Aunque el Ejecutivo debiera estar preocupado de proteger la privacidad de los ciudadanos, ahora ha impulsado la modificación del Decreto 142, el cual obligará a las empresas de telecomunicaciones a conservar durante dos años el registro de todos los números telefónicos a los que se llama; también a los que se reciben, la navegación por internet, los mensajes de texto y el whatsapp.
No obstante las regulaciones que hoy existen en el Código Penal para interceptar llamadas y datos digitales en caso de existir sospechas de que una persona está involucrada en un delito, la idea del gobierno es seguir la huella digital de cada uno de nosotros. Se trata de tener esos datos por si la Justicia eventualmente los llegara a necesitar, como expresó el subsecretario de Interior Mahmud Aleuy, quitándole importancia al asunto puesto que, por lo demás, esta información es la misma con la que ya cuentan ciertas empresas.
Es posible que esto último sea verdad. Después de todo, uno va a comprar cualquier pilcha y le piden el RUT, o la propia tarjeta Bip! está nominada. Ni hablar de la publicidad digital, en extremo precisa gracias a las "huellas" que dejamos cada vez que abrimos un sitio web.

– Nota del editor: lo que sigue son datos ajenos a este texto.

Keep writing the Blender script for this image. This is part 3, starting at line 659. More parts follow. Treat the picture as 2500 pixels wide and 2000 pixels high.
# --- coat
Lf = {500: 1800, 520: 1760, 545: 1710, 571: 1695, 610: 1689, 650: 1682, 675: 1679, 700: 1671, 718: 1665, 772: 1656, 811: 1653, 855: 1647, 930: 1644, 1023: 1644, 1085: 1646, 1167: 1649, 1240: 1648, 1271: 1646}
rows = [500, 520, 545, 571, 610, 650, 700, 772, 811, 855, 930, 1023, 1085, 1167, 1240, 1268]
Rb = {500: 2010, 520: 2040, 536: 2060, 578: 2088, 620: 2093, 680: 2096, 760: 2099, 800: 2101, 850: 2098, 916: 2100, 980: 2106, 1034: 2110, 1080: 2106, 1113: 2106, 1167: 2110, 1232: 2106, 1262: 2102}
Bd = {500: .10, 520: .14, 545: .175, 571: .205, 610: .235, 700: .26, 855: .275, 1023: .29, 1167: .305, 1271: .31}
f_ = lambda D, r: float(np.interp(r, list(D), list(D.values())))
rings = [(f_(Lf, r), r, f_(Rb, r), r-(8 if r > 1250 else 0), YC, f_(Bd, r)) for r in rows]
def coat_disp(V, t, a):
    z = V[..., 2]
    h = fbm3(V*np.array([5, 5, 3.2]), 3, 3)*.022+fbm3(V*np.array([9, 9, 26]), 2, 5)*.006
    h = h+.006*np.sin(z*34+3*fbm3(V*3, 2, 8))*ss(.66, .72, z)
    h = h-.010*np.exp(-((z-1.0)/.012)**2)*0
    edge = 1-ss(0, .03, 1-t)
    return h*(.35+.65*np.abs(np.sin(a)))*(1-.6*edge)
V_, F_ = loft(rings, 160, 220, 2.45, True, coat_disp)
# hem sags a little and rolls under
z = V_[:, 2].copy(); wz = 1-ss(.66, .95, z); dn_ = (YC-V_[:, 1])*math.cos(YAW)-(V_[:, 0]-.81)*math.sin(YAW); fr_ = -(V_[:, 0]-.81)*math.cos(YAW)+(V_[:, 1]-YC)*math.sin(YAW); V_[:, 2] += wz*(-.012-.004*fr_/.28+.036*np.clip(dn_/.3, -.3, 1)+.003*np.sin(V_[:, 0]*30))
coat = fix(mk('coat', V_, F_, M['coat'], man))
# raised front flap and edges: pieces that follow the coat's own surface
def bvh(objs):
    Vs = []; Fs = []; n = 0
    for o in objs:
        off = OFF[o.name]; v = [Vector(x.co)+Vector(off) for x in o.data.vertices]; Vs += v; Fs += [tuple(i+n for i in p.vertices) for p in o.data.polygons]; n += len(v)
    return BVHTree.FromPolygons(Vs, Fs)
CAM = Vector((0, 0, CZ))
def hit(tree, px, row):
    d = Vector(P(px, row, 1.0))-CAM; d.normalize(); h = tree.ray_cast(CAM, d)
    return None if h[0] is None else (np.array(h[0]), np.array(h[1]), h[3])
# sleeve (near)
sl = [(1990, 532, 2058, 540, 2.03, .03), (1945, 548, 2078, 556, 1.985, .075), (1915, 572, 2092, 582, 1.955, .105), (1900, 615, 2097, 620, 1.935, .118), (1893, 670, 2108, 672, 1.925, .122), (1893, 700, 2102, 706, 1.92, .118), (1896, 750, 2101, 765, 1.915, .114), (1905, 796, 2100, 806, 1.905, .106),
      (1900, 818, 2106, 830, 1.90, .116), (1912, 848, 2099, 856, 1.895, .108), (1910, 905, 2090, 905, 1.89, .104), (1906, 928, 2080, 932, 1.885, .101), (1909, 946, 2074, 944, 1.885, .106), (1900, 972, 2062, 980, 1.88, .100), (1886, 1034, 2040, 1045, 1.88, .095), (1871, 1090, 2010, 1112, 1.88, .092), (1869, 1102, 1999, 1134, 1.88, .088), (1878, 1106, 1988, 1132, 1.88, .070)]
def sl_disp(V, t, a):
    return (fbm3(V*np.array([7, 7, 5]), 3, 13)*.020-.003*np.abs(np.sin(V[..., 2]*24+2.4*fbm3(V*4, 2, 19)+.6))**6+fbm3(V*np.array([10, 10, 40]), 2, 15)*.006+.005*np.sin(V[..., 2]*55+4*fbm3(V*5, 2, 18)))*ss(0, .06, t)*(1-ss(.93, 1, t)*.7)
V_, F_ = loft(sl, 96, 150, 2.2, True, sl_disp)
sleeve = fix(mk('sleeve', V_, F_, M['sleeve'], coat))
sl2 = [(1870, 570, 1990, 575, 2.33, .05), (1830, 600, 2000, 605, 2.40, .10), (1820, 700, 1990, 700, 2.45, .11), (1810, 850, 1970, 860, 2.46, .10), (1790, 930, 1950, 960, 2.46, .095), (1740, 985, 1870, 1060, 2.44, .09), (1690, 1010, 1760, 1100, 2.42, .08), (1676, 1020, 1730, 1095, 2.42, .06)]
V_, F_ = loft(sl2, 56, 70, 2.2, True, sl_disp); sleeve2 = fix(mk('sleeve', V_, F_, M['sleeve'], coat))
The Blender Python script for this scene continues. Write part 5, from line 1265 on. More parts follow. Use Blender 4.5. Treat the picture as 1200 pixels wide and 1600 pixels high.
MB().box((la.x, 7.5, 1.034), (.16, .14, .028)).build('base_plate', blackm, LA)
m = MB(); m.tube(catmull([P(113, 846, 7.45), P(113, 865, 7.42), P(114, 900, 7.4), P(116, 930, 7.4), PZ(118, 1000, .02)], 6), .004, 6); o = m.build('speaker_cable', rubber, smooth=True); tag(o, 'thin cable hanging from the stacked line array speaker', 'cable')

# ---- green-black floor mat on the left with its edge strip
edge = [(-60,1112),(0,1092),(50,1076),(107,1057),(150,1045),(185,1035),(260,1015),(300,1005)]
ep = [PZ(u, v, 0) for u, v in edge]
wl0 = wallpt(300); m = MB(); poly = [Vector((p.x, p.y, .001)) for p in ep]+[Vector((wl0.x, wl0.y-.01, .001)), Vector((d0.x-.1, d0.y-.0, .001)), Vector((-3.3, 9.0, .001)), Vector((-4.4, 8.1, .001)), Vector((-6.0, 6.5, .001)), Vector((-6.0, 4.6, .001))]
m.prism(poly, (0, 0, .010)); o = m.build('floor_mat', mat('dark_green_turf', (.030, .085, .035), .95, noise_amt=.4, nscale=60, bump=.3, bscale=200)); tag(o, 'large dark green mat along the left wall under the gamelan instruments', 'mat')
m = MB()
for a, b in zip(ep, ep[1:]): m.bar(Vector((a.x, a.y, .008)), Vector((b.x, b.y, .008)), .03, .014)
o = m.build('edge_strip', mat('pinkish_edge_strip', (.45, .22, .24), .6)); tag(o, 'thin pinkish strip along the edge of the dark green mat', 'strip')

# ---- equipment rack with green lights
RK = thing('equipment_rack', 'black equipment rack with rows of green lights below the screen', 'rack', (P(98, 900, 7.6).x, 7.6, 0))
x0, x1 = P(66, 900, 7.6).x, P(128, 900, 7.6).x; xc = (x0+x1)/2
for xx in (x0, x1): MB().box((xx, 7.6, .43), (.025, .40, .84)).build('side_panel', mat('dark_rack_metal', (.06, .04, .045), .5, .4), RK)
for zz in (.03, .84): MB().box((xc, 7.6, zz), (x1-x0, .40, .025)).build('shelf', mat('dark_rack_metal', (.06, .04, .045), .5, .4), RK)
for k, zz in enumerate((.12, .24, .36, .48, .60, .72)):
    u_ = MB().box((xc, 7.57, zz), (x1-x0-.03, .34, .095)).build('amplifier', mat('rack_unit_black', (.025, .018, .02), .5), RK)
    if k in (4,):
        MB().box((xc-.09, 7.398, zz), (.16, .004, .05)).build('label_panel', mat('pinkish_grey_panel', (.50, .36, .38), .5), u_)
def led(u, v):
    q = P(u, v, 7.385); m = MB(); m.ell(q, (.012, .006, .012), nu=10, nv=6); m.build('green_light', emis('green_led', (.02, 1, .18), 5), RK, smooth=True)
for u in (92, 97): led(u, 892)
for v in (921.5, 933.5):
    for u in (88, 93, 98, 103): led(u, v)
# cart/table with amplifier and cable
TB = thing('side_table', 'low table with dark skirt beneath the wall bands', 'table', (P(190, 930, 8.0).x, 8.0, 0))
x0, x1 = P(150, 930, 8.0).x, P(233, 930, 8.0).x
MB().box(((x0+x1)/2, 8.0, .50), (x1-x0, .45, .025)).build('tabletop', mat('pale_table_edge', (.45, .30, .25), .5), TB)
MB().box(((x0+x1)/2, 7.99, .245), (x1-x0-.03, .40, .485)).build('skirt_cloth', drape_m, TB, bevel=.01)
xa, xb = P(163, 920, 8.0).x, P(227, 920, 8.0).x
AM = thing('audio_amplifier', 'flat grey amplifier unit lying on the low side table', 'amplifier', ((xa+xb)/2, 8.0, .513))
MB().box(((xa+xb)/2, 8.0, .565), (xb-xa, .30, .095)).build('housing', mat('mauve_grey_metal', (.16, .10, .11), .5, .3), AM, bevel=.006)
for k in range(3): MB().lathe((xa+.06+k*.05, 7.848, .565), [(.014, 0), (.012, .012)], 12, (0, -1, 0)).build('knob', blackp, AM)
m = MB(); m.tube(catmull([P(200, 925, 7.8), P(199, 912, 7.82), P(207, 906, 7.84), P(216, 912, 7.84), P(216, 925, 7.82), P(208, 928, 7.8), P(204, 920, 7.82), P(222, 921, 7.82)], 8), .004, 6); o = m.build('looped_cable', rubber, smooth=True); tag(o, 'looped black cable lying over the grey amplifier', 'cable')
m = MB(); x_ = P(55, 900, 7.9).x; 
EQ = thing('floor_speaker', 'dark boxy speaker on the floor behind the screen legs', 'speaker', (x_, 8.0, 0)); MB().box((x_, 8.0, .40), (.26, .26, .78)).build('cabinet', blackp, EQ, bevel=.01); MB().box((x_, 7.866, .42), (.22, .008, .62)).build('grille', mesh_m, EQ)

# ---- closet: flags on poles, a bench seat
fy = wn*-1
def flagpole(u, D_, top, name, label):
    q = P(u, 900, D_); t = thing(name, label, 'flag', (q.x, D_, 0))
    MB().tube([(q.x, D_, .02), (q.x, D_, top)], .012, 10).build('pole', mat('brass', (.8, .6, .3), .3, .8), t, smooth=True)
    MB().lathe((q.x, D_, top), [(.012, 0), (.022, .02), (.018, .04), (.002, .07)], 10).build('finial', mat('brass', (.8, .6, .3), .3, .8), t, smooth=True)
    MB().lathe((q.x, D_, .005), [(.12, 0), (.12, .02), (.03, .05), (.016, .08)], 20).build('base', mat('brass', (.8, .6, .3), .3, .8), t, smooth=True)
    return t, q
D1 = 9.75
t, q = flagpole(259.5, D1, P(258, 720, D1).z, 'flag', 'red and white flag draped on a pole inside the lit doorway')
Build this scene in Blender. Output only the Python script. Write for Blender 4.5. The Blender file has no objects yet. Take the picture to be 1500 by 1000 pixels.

Pero, ¿es la seguridad un bien que está muy por sobre la privacidad? ¿No debería el Estado preocuparse de que las empresas destruyan los datos, en vez de andarlos intercambiando o vendiendo o cruzando con otros datos para tener perfiles mejor delineados de la gente? ¿Estamos ante el fin de lo que conocimos como "vida privada"? ¿Cuál es el sentido de esta medida impulsada por el gobierno?
La obsesión por la seguridad nos lleva a la idolatría de la transparencia, señal inequívoca de que la desconfianza ha empezado a corroer el orden social de la misma forma en que las termitas devoran la madera. "La potente exigencia de transparencia", escribe Byung-Chul Han, "indica precisamente que el fundamento moral de la sociedad se ha hecho frágil, que los valores morales, como la honradez y la lealtad, pierden cada vez más su significación".
La sociedad de los metadatos, de la hiperinformación y del panóptico digital es, qué duda cabe, la sociedad de la sospecha. En un texto muy breve pero excepcional, Milan Kundera subraya que gran parte de nuestro bienestar se basa en el derecho a no ser vistos. Es lo que hace que cerremos la cortina cuando alguien nos observa desde otra ventana, o desde la calle. No estamos haciendo nada fuera de lo común; solo queremos ejercer el derecho a estar solos.
El comunismo aspiraba a una vida sin secretos, es decir, una vida sin cortinas. Y ahora parece que dimos la vuelta completa: en nombre de la sociedad libre se están instalando los más sofisticados sistemas de vigilancia y control. De pronto se ha inaugurado una época en que no habrá más secretos, donde todo podrá descubrirse gracias a un código electrónico. Vaya uno a saber adónde llegaremos.